‘The Walking Dead’ Is Officially ‘Too Far Gone’, Scott M. Gimple Destroys The Show In One Katana Swing


The “Walkers” in The Walking Dead weren’t what Rick and the other survivors of the zombie apocalypse should have been worrying about.  Scott M. Gimple, the third showrunner in four seasons, has officially ruined the series that I had once held in such high regard.  Mark it down, Season 4 Episode 8 ‘Too Far Gone’ is the death of The Walking Dead to me as a viewer.

And the worst part about it is that it turned me into a liar.  I wrote an article on November 25th titled ‘Dr . Morbid’s Top 5 Favorite TV Antagonists’, in which I positioned the Governor at number 1.  I spoke too soon.  This is what I wrote, “The fact that the writers focused on making him sympathetic and also showed how he does have a conscience, adds a dimension to his character that most Antagonists lack.  Humans have a capacity for both good and evil, and the Governor is a perfect example of this.”

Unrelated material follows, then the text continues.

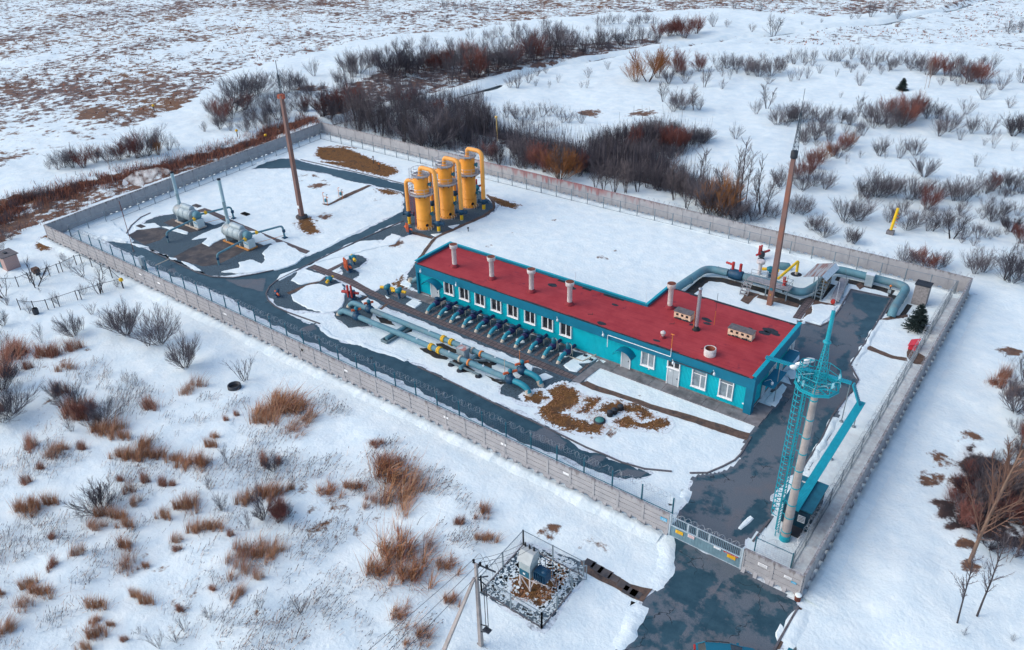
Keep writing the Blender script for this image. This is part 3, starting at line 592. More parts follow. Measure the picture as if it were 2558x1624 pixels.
def ribs(b, p, d, L, n, z0, z1):
    k = int(L/.152)
    for i in range(k):
        a = p+d*(i*.152+.035); c_ = p+d*(i*.152+.117); o_ = n*.045
        b.add([a, c_, c_+V(0,0,z1-z0), a+V(0,0,z1-z0), a+o_+d*.015, c_+o_-d*.015, c_+o_-d*.015+V(0,0,z1-z0), a+o_+d*.015+V(0,0,z1-z0)], [(4,5,6,7), (0,4,7,3), (1,2,6,5)])
ribs(wl, V(0,.119,.25), V(1,0,0), BL-.1, V(0,-1,0), .25, 3.3); ribs(wl, V(BL-.121,0,.25), V(0,1,0), D2-.1, V(1,0,0), .25, 3.3)
ribs(wl, V(.121,D1-.1,.25), V(0,-1,0), D1-.2, V(-1,0,0), .25, 3.4)
wl.build('wall', M_teal, B)
MB().box(.06,.06,0, BL-.06,.14,.26).box(BL-.14,.14,0,BL-.06,D2-.1,.26).build('plinth', M_slab, B)
fa = MB(); fa.box(-.16,-.26,3.2, BL+.26,.05,4.42); fa.box(-.16,.052,3.25, .10,D1+.1,4.82)
fa.box(BL-.05,.052,3.32, BL+.26,D2+.1,4.80); fa.box(BL-.55,-.262,0, BL+.262,.05,3.198); fa.box(BL-.02,.05,.0,BL+.26,.5,3.31)
fa.box(-.162,-.262,0, .12,.05,3.198)
fa.box(6.0,-.275,3.19, 6.35,-.26,4.41); fa.box(21.3,-.275,3.19,21.62,-.26,4.41)
fa.box(.1,D1-.04,3.4, XN-.2,D1+.1,4.80); fa.box(XN-.2,D1-.04,3.4,XN+.02,D2+.1,4.80); fa.box(XN+.02,D2-.1,3.4,BL-.06,D2+.1,4.40)
fa.build('fascia', M_fascia, B)
cp = MB(); cp.box(-.20,-.26,4.82, .14,D1+.14,4.90); cp.box(.14,D1-.1,4.80, XN-.24,D1+.14,4.88); cp.box(XN-.24,D1-.1,4.80, XN+.06,D2+.14,4.885)
cp.build('coping', M_coping, B); cp = MB()
for k in range(6): cp.box(BL-.12,-.28+k*2.14,4.80, BL+.30,-.28+k*2.14+2.12,4.87+.004*(k % 2))
cp.build('coping', M_coping, B)
rf = MB(); rf.poly([V(.1,-.2,0), V(BL-.1,-.2,0), V(BL-.1,D2,0), V(XN,D2,0), V(XN,D1-.04,0), V(.1,D1-.04,0)], 4.41, 4.47); roof = rf.build('roof', roof_mat(), B)
ed = MB(); e2_ = MB(); e3_ = MB(); rr = random.Random(3); x = .1
while x < BL-.5:
    l = rr.uniform(.5, 2.2); x2 = min(x+l, BL-.3); wd = rr.choice([.0,.0,.04,.05,.08,.1,.14,.2]) if x > 6 else .02
    ed.box(x, -.275, 4.40, x2, -.19+wd, 4.475+.01*rr.random()); x = x2
x = XN+.3
while x < BL-.5: l = rr.uniform(.6, 2.4); x2 = min(x+l, BL-.3); e2_.box(x, D2-rr.uniform(.05,.3), 4.472, x2, D2+.13, 4.48+.02*rr.random()); x = x2
x = .3
while x < XN-.6: l = rr.uniform(.5, 2); x2 = min(x+l, XN-.4); w_ = rr.choice([0,0,.05,.1,.3,.4] if x > 15 else [0,0,.05]); e3_.box(x, D1-.1-w_, 4.472, x2, D1-.04, 4.477); x = x2
[q.build('roof_edge', M_tar, roof) for q in (ed, e2_, e3_)]
for x, y, s_ in [(36.9,7.9,.55), (37.3,7.1,.4), (40.4,8.4,.45), (41.6,8.9,.2), (43.6,9.6,.8), (43.2,8.7,.6), (33.0,8.4,.4), (36.0,5.9,.25), (27.6,.5,.5), (34.5,.7,.35), (26.7,4.9,.35), (18,4.9,.6), (20.3,5.6,.5), (44.3,9.2,.45)]:
    bl = MB(); bl.poly(rag([V(x+s_*math.cos(a)*1.2, y+s_*.7*math.sin(a), 0) for a in [j*.7 for j in range(9)]], .16, .15, int(x*9)), 4.473+.001*(s_ > .5)); bl.build('stain', M_tar, roof)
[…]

This was based on Episode 6 ‘Live Bait’, which actually went in a different direction than I expected, painting a sympathetic view of a tormented and flawed man, the Governor.  The following episode, ‘Dead Weight’, moved things way too quickly and was a little too predictable, although it still kept me interested in his character and I hoped that the show was leading us towards a satisfying conflict between both the Governor’s group and Rick’s.  Boy, was I disappointed.

Not only was this episode awful, but it made the entire character of the Governor completely useless.  What is the point of building up a sympathetic and multi-layered antagonist when you are just going to completely betray his character and make him a one-dimensional Bond villain?  And don’t even get me started on Michonne, who after hunting him for all that time, simply stabs him and decides not to finish him off?  The fact that the little girl, who the Governor swore to protect, died was entirely to0 predictable, and even worse is who the Governor was killed by.  Talk about rushed and anti-climatic.


Perhaps the biggest sin of them all, however, was the death of Hershel, played by the fantastic Scott Wilson.  He had many great moments this season and this was not the way he should have went out.  Before this death, all major deaths of characters including Andrea and Shane, happened at the right time and had weight that was attached to them.  I could tell by the way that this scene was set up that Hershel was a dead man, and I was hoping I was wrong.

It wasn’t solely the fact that he was killed, that was fine, but it was the way he died and how it rendered everything he had done this season as completely pointless.  And by killing this completely innocent and disabled old man the Governor lost any shred of sympathy. After that he may as well be a mindless foreign-speaking 80’s action villain.  I could spend all night pointing out all the ways this episode  jumped the proverbial shark.

Scott M. Gimple should be fired for what he has done to The Walking Dead TV show.   This fourth season started off with such potential and now after this episode not only am I not looking forward to February when The Walking Dead returns, but AMC and Scott M. Gimple may have lost themselves a dedicated viewer.  It is a sad Cyber Monday indeed.